Is this woman walking her dog in Tehran a future criminal?
The Iranian government considers it a particularly depraved and un-Islamic vice: the keeping of pet dogs.
And if lawmakers in Tehran have their way, dog ownership may soon be considered a criminal act.
The proposed legislation for the first time outlines specific punishments for “the walking and keeping” of “impure and dangerous animals,” a definition that could feasibly include cats but for the time being seems targeted at dogs. The law would see the offending animal confiscated, the leveling of a $100-to-$500 fine on the owner, but leaves the fate of confiscated dogs uncertain. “Considering the several thousand dogs [that are kept] in Tehran alone, the problem arises as to what is going to happen to these animals,” Hooman Malekpour, a veterinarian in Tehran.
In past years, animal-rights activists in Iran have persuasively argued that sporadic campaigns against dog ownership are politically motivated and unlawful, since the prohibition against dogs surfaces in neither the country’s civil laws nor its Islamic criminal codes. Islam, by custom however, does consider dogs najes, or unclean, and for the past century cultural mores kept dog ownership down to minuscule numbers.
That has changed however, in the past 15 years with the rise of an urban middle class eager to mimic the Western culture they see on their satellite TVs where happy children frolic with dogs in parks and affluent families treat them like adorable children. These days, lap dogs rival designer sunglasses as the upper-middle-class Iranian’s accessory of choice.

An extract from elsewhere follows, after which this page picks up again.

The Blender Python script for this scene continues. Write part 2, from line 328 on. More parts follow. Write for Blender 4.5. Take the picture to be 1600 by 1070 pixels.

Yet along with all of Iran’s other serious problems such as joblessness and the perilous state of the country’s economy, dog owners will soon have to ask themselves if keeping their Shih Tzu or Poodle is worth the added worry. Sadly if this proposed bill is passed, it seems their beloved dogs may face the same fate as the hundreds of street dogs that the government regularly sweeps from the streets of Tehran.
“Many in Tehran and other big cities find the killing of street dogs offensive and cruel,” says Omid Memarian, a prominent Iranian journalist specializing in human rights. “It’s like the Iranian people and officials live in two different worlds.”